In Kuszynski, supra, the Ninth Circuit directed the district court, on remand, to enjoin portions of an Oakland, California, ordinance regulating the distribution of written material at the Oakland airport. The district court was directed to conduct a hearing to determine which portions of the ordinance were reasonably necessary for the management of the airport.

The Oakland ordinance, it should be noted in comparing it to the ordinance governing D/FW, forbade distribution of literature in certain areas of the airport (which are not set forth in the opinion). No materials could be distributed unless they first were submitted to the airport manager before distribution, and the distributors' identity and purpose were required to be revealed.

CAMP, supra, may not be on all fours with the case at bar, but it comes closer than any other case to which this Court has been cited. It was not called to the Court's attention by counsel, which is understandable since it was decided only a few weeks before the hearing and even *612 at this writing has not appeared in the advance sheets.
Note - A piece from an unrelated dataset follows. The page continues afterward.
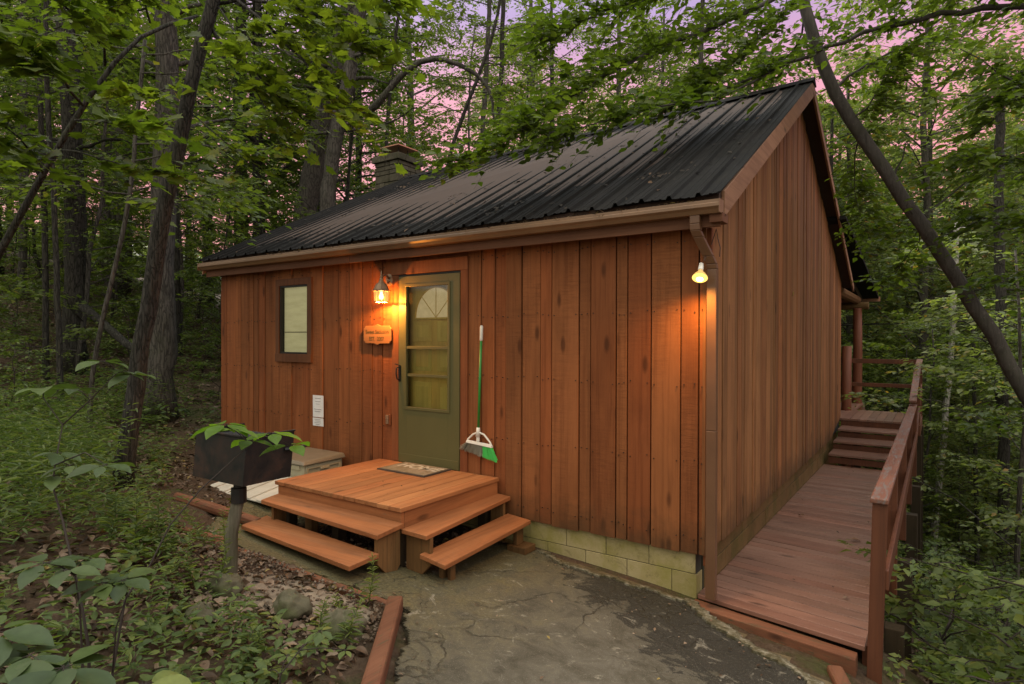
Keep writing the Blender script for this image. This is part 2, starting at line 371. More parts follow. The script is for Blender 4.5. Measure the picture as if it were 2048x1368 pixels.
def bark(name, a, b, scale=1, moss=.3, ridge=1.0):
    t = NT(name); v = t.coords((11*scale, 11*scale, 1.9*scale)); n1 = t.noise(v, 2.0, 9, .75, 1.2); m2 = t.noise(t.coords(), 2.3, 7, .7)
    vo = t.n('TexVoronoi', feature='DISTANCE_TO_EDGE'); vo.inputs['Scale'].default_value = 2.4
    va = t.n('VectorMath', operation='ADD'); nn = t.n('TexNoise'); nn.inputs['Scale'].default_value = 1.6; nn.inputs['Detail'].default_value = 4; t.l(v, nn.inputs['Vector']); t.l(v, va.inputs[0]); t.l(nn.outputs['Color'], va.inputs[1]); t.l(va.outputs[0], vo.inputs['Vector'])
    n = t.math('ADD', t.math('MULTIPLY', n1, .75), t.math('MULTIPLY', t.ramp(vo.outputs['Distance'], [(0, (0,0,0)), (.16, (1,1,1))]), .27*ridge))
    col = t.ramp(n, [(.30, a), (.66, b)]); col = t.mix(t.math('MULTIPLY', t.ramp(t.noise(t.coords(), 7, 6, .8), [(.58, (0,0,0)), (.66, (1,1,1))]), .35), col, tuple(min(1, c*2.0) for c in b)); col = t.mix(t.math('MULTIPLY', t.ramp(m2, [(.5, (0,0,0)), (.66, (1,1,1))]), moss), col, (.04, .05, .018))
    return t.pbr(col, .92, 0, t.bump(n, 1.0, .03), .15)
m_bark = bark('dark_bark', (.010, .010, .009), (.058, .054, .048))
m_barkg = bark('grey_bark', (.028, .026, .023), (.098, .090, .080), .8)
m_barks = bark('smooth_beech_bark', (.05, .045, .042), (.115, .102, .095), .5, .35, .2)
m_birch = bark('white_birch_bark', (.10, .09, .08), (.52, .50, .47), .7, .1)
m_twig = plain('twig_bark', (.03, .022, .018), .9)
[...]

CAMP was based on freedom of speech, press and peaceable assembly, not religion. However, the Plaintiffs here also complain that the Grapevine ordinance infringes their freedom of assembly and speech. The CAMP literature was distributed free; the Krishna literature is not sold for a fixed price, but only rarely will it be given as a gift unless a donation is received in return. The Chicago regulation was unwritten; the D/FW regulation is written. The City of Chicago argued to the court that O'Hare Airport terminal buildings are not public places; the cities of Dallas and Fort Worth insist that D/FW is not a public place. In CAMP, the distributors did not attempt to hand out leaflets on airplanes or leased property; at D/FW, the terminal buildings are leased to the airlines. This, however, is a distinction without a difference.
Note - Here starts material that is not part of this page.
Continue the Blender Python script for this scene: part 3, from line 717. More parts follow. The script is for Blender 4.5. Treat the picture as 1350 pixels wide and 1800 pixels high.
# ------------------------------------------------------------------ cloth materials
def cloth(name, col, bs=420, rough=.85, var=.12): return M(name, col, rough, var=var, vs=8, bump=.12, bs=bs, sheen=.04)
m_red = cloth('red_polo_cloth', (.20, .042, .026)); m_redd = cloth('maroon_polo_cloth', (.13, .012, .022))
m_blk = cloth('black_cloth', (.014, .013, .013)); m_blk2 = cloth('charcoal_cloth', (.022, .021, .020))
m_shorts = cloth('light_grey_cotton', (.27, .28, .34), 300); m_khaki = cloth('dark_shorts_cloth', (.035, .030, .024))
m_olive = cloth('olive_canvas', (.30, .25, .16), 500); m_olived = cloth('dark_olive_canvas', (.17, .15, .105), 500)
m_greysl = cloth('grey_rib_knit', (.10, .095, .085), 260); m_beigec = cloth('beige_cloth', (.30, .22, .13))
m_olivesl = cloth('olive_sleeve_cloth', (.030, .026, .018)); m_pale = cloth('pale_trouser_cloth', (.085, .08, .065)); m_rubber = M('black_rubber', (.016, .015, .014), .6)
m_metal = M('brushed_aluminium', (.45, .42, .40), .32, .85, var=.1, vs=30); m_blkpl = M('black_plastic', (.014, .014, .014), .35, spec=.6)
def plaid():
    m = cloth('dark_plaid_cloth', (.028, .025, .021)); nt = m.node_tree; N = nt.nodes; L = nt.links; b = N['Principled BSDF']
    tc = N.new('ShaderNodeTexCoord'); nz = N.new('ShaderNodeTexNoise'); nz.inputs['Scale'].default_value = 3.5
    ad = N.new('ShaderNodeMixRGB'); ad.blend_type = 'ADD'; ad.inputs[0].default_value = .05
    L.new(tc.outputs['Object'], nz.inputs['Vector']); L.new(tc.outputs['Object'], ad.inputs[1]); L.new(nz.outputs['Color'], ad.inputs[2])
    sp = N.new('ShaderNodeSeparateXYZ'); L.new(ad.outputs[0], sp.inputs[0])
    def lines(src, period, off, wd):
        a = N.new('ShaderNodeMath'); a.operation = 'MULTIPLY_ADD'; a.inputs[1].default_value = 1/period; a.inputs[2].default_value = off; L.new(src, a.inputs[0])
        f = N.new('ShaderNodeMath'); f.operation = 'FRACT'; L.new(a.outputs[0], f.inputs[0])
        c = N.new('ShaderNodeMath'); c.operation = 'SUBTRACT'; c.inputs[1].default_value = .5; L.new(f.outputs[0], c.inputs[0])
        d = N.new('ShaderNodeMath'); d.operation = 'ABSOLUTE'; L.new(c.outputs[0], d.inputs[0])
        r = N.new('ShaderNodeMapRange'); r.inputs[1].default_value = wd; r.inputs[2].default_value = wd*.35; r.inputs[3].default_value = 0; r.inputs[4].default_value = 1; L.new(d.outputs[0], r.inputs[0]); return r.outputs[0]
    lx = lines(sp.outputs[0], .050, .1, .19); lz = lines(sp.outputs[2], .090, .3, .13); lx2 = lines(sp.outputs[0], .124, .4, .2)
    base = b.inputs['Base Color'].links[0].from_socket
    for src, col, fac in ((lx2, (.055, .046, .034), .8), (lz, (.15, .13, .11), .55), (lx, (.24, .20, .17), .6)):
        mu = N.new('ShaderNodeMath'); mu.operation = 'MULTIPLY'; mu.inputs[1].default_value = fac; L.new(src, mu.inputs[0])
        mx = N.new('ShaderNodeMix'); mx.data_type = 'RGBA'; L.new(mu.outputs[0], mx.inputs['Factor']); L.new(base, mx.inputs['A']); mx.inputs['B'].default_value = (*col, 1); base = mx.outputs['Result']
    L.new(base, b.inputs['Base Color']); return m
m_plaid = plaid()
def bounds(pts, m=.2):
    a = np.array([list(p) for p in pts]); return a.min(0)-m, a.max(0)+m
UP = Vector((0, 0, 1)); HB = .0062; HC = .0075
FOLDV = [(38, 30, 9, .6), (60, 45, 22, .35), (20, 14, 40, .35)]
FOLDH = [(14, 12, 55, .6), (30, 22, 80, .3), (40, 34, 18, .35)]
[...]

There are two significant distinctions between CAMP and the present case. First, since the Chicago distributors were not selling their publication or accepting donations, there was no challenge to the portion of the Chicago ordinance that prohibited selling anything at O'Hare without a concession or lease. The portion that was involved was the one making it unlawful to "distribute literature of any nature." The Plaintiffs in this case are charged not with distributing free literature but instead with soliciting a business or trade at the airport without a permit, concession, or franchise.

Secondly, the holding in CAMP was limited geographically. The circuit court wrote:

 
. . . we recognize, as the district court did when it excluded the "fingers" leading to the arrival and departure gates from its injunction, that the Constitution does not prohibit all regulation of leafletting in publicly owned facilities. Regulations narrowly drawn to protect the state's substantial interests with the least possible constriction of the exercise of free speech and press have long been upheld. Cox v. Louisiana, 1965, 379 U.S. 559, 562, 85 S. Ct. 476, 13 L. Ed. 2d 487. Thus regulations prohibiting leafletting might validly be extended from the passageways leading to the arrival and departure gates to include also leafletting at check-in counters, for example, if it should appear that such activities substantially interfere with rapid and efficient airport operations.
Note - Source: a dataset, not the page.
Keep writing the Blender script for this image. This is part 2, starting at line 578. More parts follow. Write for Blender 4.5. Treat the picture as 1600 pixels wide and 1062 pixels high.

CAMP, supra, at 926 of 508 F.2d.

The D/FW terminal buildings in which Plaintiffs were arrested are not designed like those at O'Hare and many other airports. At D/FW, there are no fingers and passageways in the usual sense. Each terminal building is comparable to the conventional departure lounge in other airports. Thus it is at least plausibly arguable that the cities may constitutionally prohibit the Krishna devotees from distributing literature and soliciting and accepting donations in the terminal buildings at D/FW. For this reason as well as the foregoing reasons, the Court will not at this time enjoin enforcement of the ordinance.

But applying the logic of CAMP and Marsh to the D/FW situation, and taking judicial knowledge of the physical facilities at D/FW, the Court suspects the cities will be hard pressed at a hearing on the merits to justify banning the Plaintiffs completely from the entire 18,000-acre area that is the Dallas-Fort Worth Regional Airport. For example, under the Marsh and Jamison cases, can the airport board and the cities that have adopted its rules constitutionally prohibit the Krishna devotees from offering their literature on the sidewalks at D/FW? This intriguing question cannot be answered at this stage of the case; it must await a hearing on the merits and, of course, by asking the question, I do not intend to imply what the correct answer is.

An order will be entered denying the Plaintiffs' motion for a preliminary injunction, *613 and the case will be set for hearing on the merits. Counsel for the Defendant Dallas-Fort Worth Regional Airport Board is requested to draw such an order and submit it to the Court within five days.

NOTES

[1] The Defendants, in addition to the Dallas-Fort Worth Regional Airport Board, are the board members; the cities of Dallas, Fort Worth, and Grapevine; the judge and the prosecutor of the Grapevine Municipal Court; the airport's chief of security; the Grapevine chief of police, and the executive director of the airport.

[2] Code of Rules and Regulations of the Dallas/Fort Worth Regional Airport Board, chap. 3, § 4(a).

[3] Id., § 4(b).

[4] Id., § 13(a).

[5] Id.

[6] The marching band of the University of Texas at Austin.

[7] Dr. W. A. Criswell, pastor of the First Baptist Church in Dallas, for whom the Court has the highest regard.